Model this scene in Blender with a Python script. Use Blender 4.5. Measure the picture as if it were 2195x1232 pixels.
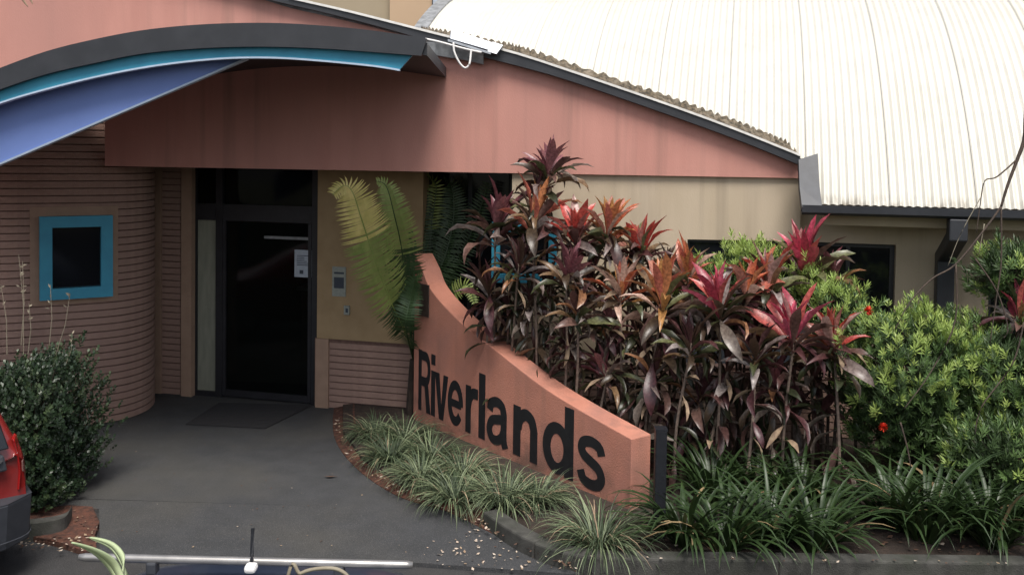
import bpy, math, random
from mathutils import Vector, Matrix, Euler
R = math.radians
random.seed(11)
for o in list(bpy.data.objects): bpy.data.objects.remove(o)
SC = bpy.context.scene
COL = SC.collection

# ------------------------------------------------------------------ camera
PW, PH, F = 2195.0, 1232.0, 2000.0            # photograph size and focal length in its pixels
CAM = Vector((0, 0, 2.95)); PITCH, ROLL, SHY = R(2.0), R(0.8), -216/2195.0
cd = bpy.data.cameras.new('camera'); cam = bpy.data.objects.new('camera', cd); COL.objects.link(cam)
cd.sensor_width = 36; cd.lens = F/PW*36; cd.shift_y = SHY; cd.clip_start = .05; cd.clip_end = 1000
CR = (Matrix.Rotation(R(90)-PITCH, 3, 'X') @ Matrix.Rotation(ROLL, 3, 'Z'))
cam.matrix_world = Matrix.Translation(CAM) @ CR.to_4x4()
SC.camera = cam

# ------------------------------------------------------------------ light
w = bpy.data.worlds.new('World'); SC.world = w; w.use_nodes = True
nt = w.node_tree; bg = nt.nodes['Background']
sky = nt.nodes.new('ShaderNodeTexSky'); sky.sky_type = 'NISHITA'; sky.sun_disc = False
SUN_EL, SUN_AZ = R(62), R(170)                 # azimuth clockwise from +Y
sky.sun_elevation = SUN_EL; sky.sun_rotation = SUN_AZ; sky.dust_density = 3.0
hs = nt.nodes.new('ShaderNodeHueSaturation'); hs.inputs['Saturation'].default_value = .45
nt.links.new(sky.outputs[0], hs.inputs['Color']); nt.links.new(hs.outputs[0], bg.inputs[0])
bg.inputs[1].default_value = .135
sd = bpy.data.lights.new('sun', 'SUN'); sun = bpy.data.objects.new('sun', sd); COL.objects.link(sun)
sd.energy = 2.8; sd.angle = R(28); sd.color = (1, .95, .88)
sv = Vector((math.cos(SUN_EL)*math.sin(SUN_AZ), math.cos(SUN_EL)*math.cos(SUN_AZ), math.sin(SUN_EL)))
sun.rotation_euler = sv.to_track_quat('Z', 'Y').to_euler(); sun.location = (0, 0, 20)
SC.view_settings.view_transform = 'Standard'; SC.view_settings.look = 'None'
SC.view_settings.gamma = 1; SC.view_settings.exposure = 0.46
SC.render.engine = 'CYCLES'; SC.cycles.max_bounces = 6

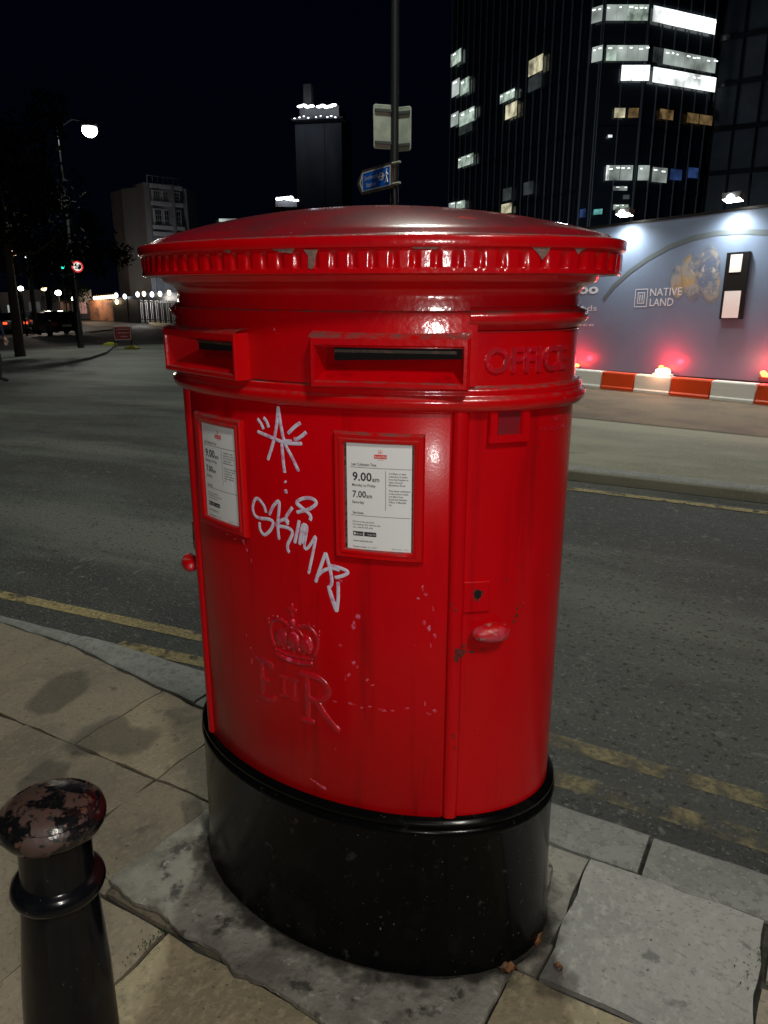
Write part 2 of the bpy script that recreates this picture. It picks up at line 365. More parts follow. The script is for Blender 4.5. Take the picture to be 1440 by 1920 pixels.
# plinth
mb = MB(); sweep(mb, [(0,.0),(.026,.0),(.022,.03),(.018,.10),(.014,.355),(.0165,.360),(.0185,.366),(.0165,.372),(.012,.3755),(.0125,.383),(.0155,.387),(.0155,.392),(.011,.397),(.006,.4005),(-.004,.402)], 'black')
mb.build('base', box, smooth=40)
mb = MB(); p = V(SF(s_of_t(pi+.12), .235, .016)); d_ = V((p.x, p.y, 0)).normalized()
mb.tube([p-d_*.01, p+d_*.012, p+d_*.016], [.013,.013,.008], 'black', 10); mb.build('bolt', box, smooth=40)
# body
XS = .2957; SS = s_of_x(XS)
mb = MB(); sweep(mb, [(0,.398),(0,1.24)], 'red_body'); mb.build('body', box, smooth=40)
# wide front panel between the two seams
mb = MB(); ss = svals(120, -SS+.002, SS-.001)
mb.grid([[SF(s, z, o) for s in ss] for o, z in [(-.004,.402),(.0035,.402),(.005,.4045),(.005,1.216),(.0035,1.2185),(-.004,1.2185)]], 'red_body')
for e in (0, -1):
    s = ss[e]; mb.grid([[SF(s, .402, -.004), SF(s, 1.2185, -.004)], [SF(s, .402, .005), SF(s, 1.2185, .005)]], 'red_body', flip=(e == 0))
mb.build('front_panel', box, smooth=40)
# rounded vertical strips beside the seams and the side doors
for sg in (1, -1):
    mb = MB(); s0 = SS+.003; wv = .030
    prof = [(0,-.003),(.0005,.006),(.004,.0105),(.010,.0125),(.018,.0125),(.024,.010),(.028,.005),(wv,-.003)]
    rows = [[SF(sg*(s0+u), z, o) for z in (.405,1.225)] for u, o in prof]
    mb.grid(rows, 'red_body', flip=(sg > 0)); mb.add([SF(sg*(s0+u), .405, o) for u, o in prof], [tuple(range(8))], 'red_body')
    mb.build('edge_strip', box, smooth=50)
# lower ring
mb = MB(); sweep(mb, [(-.004,1.219),(.004,1.2185),(.0135,1.222),(.019,1.228),(.0215,1.236),(.020,1.243),(.0145,1.247),(.0125,1.251),(.0145,1.255),(.012,1.260),(.006,1.263),(-.003,1.265)], 'red'); mb.build('lower_ring', box, smooth=60)
# head band with the two openings
RX0, RX1, RZ0, RZ1 = .074, .318, 1.271, 1.329
sh0, sh1 = s_of_x(RX0)+.004, s_of_x(RX1)-.004
def sset():
    b = sorted(set([-sh1,-sh0,sh0,sh1]+[-PERIM/2+PERIM*i/260 for i in range(260)])); return b
ssb = sset()
zz = [1.262, RZ0+.002, RZ1-.002, 1.352]
def skip_hole(i, j):
    if i != 1: return False
    s = ssb[j]; return (sh0-1e-6 <= s < sh1-1e-6) or (-sh1-1e-6 <= s < -sh0-1e-6)
mb = MB(); mb.grid([[SF(s, z, 0) for s in ssb] for z in zz], 'red', closed=True, skip=skip_hole)
sweep(mb, [(0,1.352),(.001,1.354)], 'red'); mb.build('head_band', box, smooth=40)
# plate that carries the openings (flat-topped, its ledge collects dust)
mb = MB(); sp0, sp1 = -s_of_x(.328), s_of_x(.328)
sp_ = sorted(set([sp0, sp1, -sh1, -sh0, sh0, sh1]+[sp0+(sp1-sp0)*i/130 for i in range(131)]))
def skip_hole2(i, j):
    if i != 2: return False
    s = sp_[j]; return (sh0-1e-6 <= s < sh1-1e-6) or (-sh1-1e-6 <= s < -sh0-1e-6)
pl = [(-.003,1.264),(.012,1.264),(.0125,RZ0+.002),(.0125,RZ1-.002),(.0125,1.377),(.011,1.384),(.007,1.3865),(-.006,1.388)]
mb.grid([[SF(s, z, o) for s in sp_] for o, z in pl], 'red', skip=skip_hole2)
for s, fl in ((sp0, True), (sp1, False)):
    mb.grid([[SF(s, z, -.004) for z in (1.264,1.386)], [SF(s, z, .012) for z in (1.264,1.386)]], 'red', flip=fl)
mb.build('aperture_plate', box, smooth=40)
# upper ring on the two ends, neck
mb = MB(); ring = [(-.003,1.354),(.001,1.356),(.003,1.360),(.010,1.363),(.0155,1.369),(.0175,1.376),(.0155,1.382),(.010,1.386),(.007,1.388),(.006,1.392),(-.002,1.394)]
ssr = svals(200, sp1-.012, PERIM+sp0+.012)
mb.grid([[SF(s, z, o) for s in ssr] for o, z in ring], 'red'); mb.build('upper_ring', box, smooth=60)
mb = MB(); sweep(mb, [(0,1.38),(0,1.404),(-.001,1.408),(0,1.416),(.004,1.423),(.013,1.429),(.022,1.4315),(.0265,1.434),(.0285,1.438),(.031,1.443),(.040,1.4445),(.066,1.4445)], 'red'); mb.build('neck', box, smooth=50)
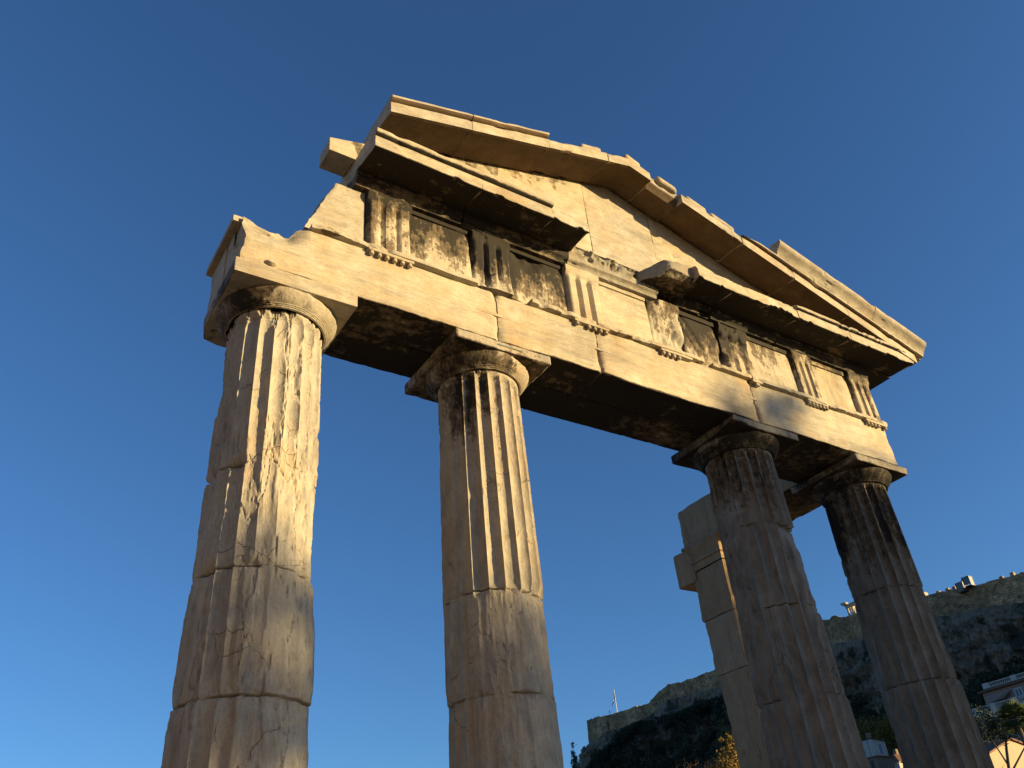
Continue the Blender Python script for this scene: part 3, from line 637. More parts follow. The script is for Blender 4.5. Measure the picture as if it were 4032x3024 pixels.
◆ ◆ ◆ ◆
The task
Go through the entries above and output them exactly, without pictures.

Solution to this exercise
Model this scene in Blender with a Python script. Use Blender 4.5. Measure the picture as if it were 2195x1232 pixels.
import bpy, math, random
from mathutils import Vector, Matrix, Euler
R = math.radians
random.seed(11)
for o in list(bpy.data.objects): bpy.data.objects.remove(o)
SC = bpy.context.scene
COL = SC.collection

# ------------------------------------------------------------------ camera
PW, PH, F = 2195.0, 1232.0, 2000.0            # photograph size and focal length in its pixels
CAM = Vector((0, 0, 2.95)); PITCH, ROLL, SHY = R(2.0), R(0.8), -216/2195.0
cd = bpy.data.cameras.new('camera'); cam = bpy.data.objects.new('camera', cd); COL.objects.link(cam)
cd.sensor_width = 36; cd.lens = F/PW*36; cd.shift_y = SHY; cd.clip_start = .05; cd.clip_end = 1000
CR = (Matrix.Rotation(R(90)-PITCH, 3, 'X') @ Matrix.Rotation(ROLL, 3, 'Z'))
cam.matrix_world = Matrix.Translation(CAM) @ CR.to_4x4()
SC.camera = cam

# ------------------------------------------------------------------ light
w = bpy.data.worlds.new('World'); SC.world = w; w.use_nodes = True
nt = w.node_tree; bg = nt.nodes['Background']
sky = nt.nodes.new('ShaderNodeTexSky'); sky.sky_type = 'NISHITA'; sky.sun_disc = False
SUN_EL, SUN_AZ = R(62), R(170)                 # azimuth clockwise from +Y
sky.sun_elevation = SUN_EL; sky.sun_rotation = SUN_AZ; sky.dust_density = 3.0
hs = nt.nodes.new('ShaderNodeHueSaturation'); hs.inputs['Saturation'].default_value = .45
nt.links.new(sky.outputs[0], hs.inputs['Color']); nt.links.new(hs.outputs[0], bg.inputs[0])
bg.inputs[1].default_value = .135
sd = bpy.data.lights.new('sun', 'SUN'); sun = bpy.data.objects.new('sun', sd); COL.objects.link(sun)
sd.energy = 2.8; sd.angle = R(28); sd.color = (1, .95, .88)
sv = Vector((math.cos(SUN_EL)*math.sin(SUN_AZ), math.cos(SUN_EL)*math.cos(SUN_AZ), math.sin(SUN_EL)))
sun.rotation_euler = sv.to_track_quat('Z', 'Y').to_euler(); sun.location = (0, 0, 20)
SC.view_settings.view_transform = 'Standard'; SC.view_settings.look = 'None'
SC.view_settings.gamma = 1; SC.view_settings.exposure = 0.46
SC.render.engine = 'CYCLES'; SC.cycles.max_bounces = 6

Write part 2 of the bpy script that recreates this picture. It picks up at line 365. More parts follow. The script is for Blender 4.5. Take the picture to be 1440 by 1920 pixels.
# plinth
mb = MB(); sweep(mb, [(0,.0),(.026,.0),(.022,.03),(.018,.10),(.014,.355),(.0165,.360),(.0185,.366),(.0165,.372),(.012,.3755),(.0125,.383),(.0155,.387),(.0155,.392),(.011,.397),(.006,.4005),(-.004,.402)], 'black')
mb.build('base', box, smooth=40)
mb = MB(); p = V(SF(s_of_t(pi+.12), .235, .016)); d_ = V((p.x, p.y, 0)).normalized()
mb.tube([p-d_*.01, p+d_*.012, p+d_*.016], [.013,.013,.008], 'black', 10); mb.build('bolt', box, smooth=40)
# body
XS = .2957; SS = s_of_x(XS)
mb = MB(); sweep(mb, [(0,.398),(0,1.24)], 'red_body'); mb.build('body', box, smooth=40)
# wide front panel between the two seams
mb = MB(); ss = svals(120, -SS+.002, SS-.001)
mb.grid([[SF(s, z, o) for s in ss] for o, z in [(-.004,.402),(.0035,.402),(.005,.4045),(.005,1.216),(.0035,1.2185),(-.004,1.2185)]], 'red_body')
for e in (0, -1):
    s = ss[e]; mb.grid([[SF(s, .402, -.004), SF(s, 1.2185, -.004)], [SF(s, .402, .005), SF(s, 1.2185, .005)]], 'red_body', flip=(e == 0))
mb.build('front_panel', box, smooth=40)
# rounded vertical strips beside the seams and the side doors
for sg in (1, -1):
    mb = MB(); s0 = SS+.003; wv = .030
    prof = [(0,-.003),(.0005,.006),(.004,.0105),(.010,.0125),(.018,.0125),(.024,.010),(.028,.005),(wv,-.003)]
    rows = [[SF(sg*(s0+u), z, o) for z in (.405,1.225)] for u, o in prof]
    mb.grid(rows, 'red_body', flip=(sg > 0)); mb.add([SF(sg*(s0+u), .405, o) for u, o in prof], [tuple(range(8))], 'red_body')
    mb.build('edge_strip', box, smooth=50)
# lower ring
mb = MB(); sweep(mb, [(-.004,1.219),(.004,1.2185),(.0135,1.222),(.019,1.228),(.0215,1.236),(.020,1.243),(.0145,1.247),(.0125,1.251),(.0145,1.255),(.012,1.260),(.006,1.263),(-.003,1.265)], 'red'); mb.build('lower_ring', box, smooth=60)
# head band with the two openings
RX0, RX1, RZ0, RZ1 = .074, .318, 1.271, 1.329
sh0, sh1 = s_of_x(RX0)+.004, s_of_x(RX1)-.004
def sset():
    b = sorted(set([-sh1,-sh0,sh0,sh1]+[-PERIM/2+PERIM*i/260 for i in range(260)])); return b
ssb = sset()
zz = [1.262, RZ0+.002, RZ1-.002, 1.352]
def skip_hole(i, j):
    if i != 1: return False
    s = ssb[j]; return (sh0-1e-6 <= s < sh1-1e-6) or (-sh1-1e-6 <= s < -sh0-1e-6)
mb = MB(); mb.grid([[SF(s, z, 0) for s in ssb] for z in zz], 'red', closed=True, skip=skip_hole)
sweep(mb, [(0,1.352),(.001,1.354)], 'red'); mb.build('head_band', box, smooth=40)
# plate that carries the openings (flat-topped, its ledge collects dust)
mb = MB(); sp0, sp1 = -s_of_x(.328), s_of_x(.328)
sp_ = sorted(set([sp0, sp1, -sh1, -sh0, sh0, sh1]+[sp0+(sp1-sp0)*i/130 for i in range(131)]))
def skip_hole2(i, j):
    if i != 2: return False
    s = sp_[j]; return (sh0-1e-6 <= s < sh1-1e-6) or (-sh1-1e-6 <= s < -sh0-1e-6)
pl = [(-.003,1.264),(.012,1.264),(.0125,RZ0+.002),(.0125,RZ1-.002),(.0125,1.377),(.011,1.384),(.007,1.3865),(-.006,1.388)]
mb.grid([[SF(s, z, o) for s in sp_] for o, z in pl], 'red', skip=skip_hole2)
for s, fl in ((sp0, True), (sp1, False)):
    mb.grid([[SF(s, z, -.004) for z in (1.264,1.386)], [SF(s, z, .012) for z in (1.264,1.386)]], 'red', flip=fl)
mb.build('aperture_plate', box, smooth=40)
# upper ring on the two ends, neck
mb = MB(); ring = [(-.003,1.354),(.001,1.356),(.003,1.360),(.010,1.363),(.0155,1.369),(.0175,1.376),(.0155,1.382),(.010,1.386),(.007,1.388),(.006,1.392),(-.002,1.394)]
ssr = svals(200, sp1-.012, PERIM+sp0+.012)
mb.grid([[SF(s, z, o) for s in ssr] for o, z in ring], 'red'); mb.build('upper_ring', box, smooth=60)
mb = MB(); sweep(mb, [(0,1.38),(0,1.404),(-.001,1.408),(0,1.416),(.004,1.423),(.013,1.429),(.022,1.4315),(.0265,1.434),(.0285,1.438),(.031,1.443),(.040,1.4445),(.066,1.4445)], 'red'); mb.build('neck', box, smooth=50)
Continue the Blender Python script for this scene: part 3, from line 637. More parts follow. The script is for Blender 4.5. Measure the picture as if it were 4032x3024 pixels.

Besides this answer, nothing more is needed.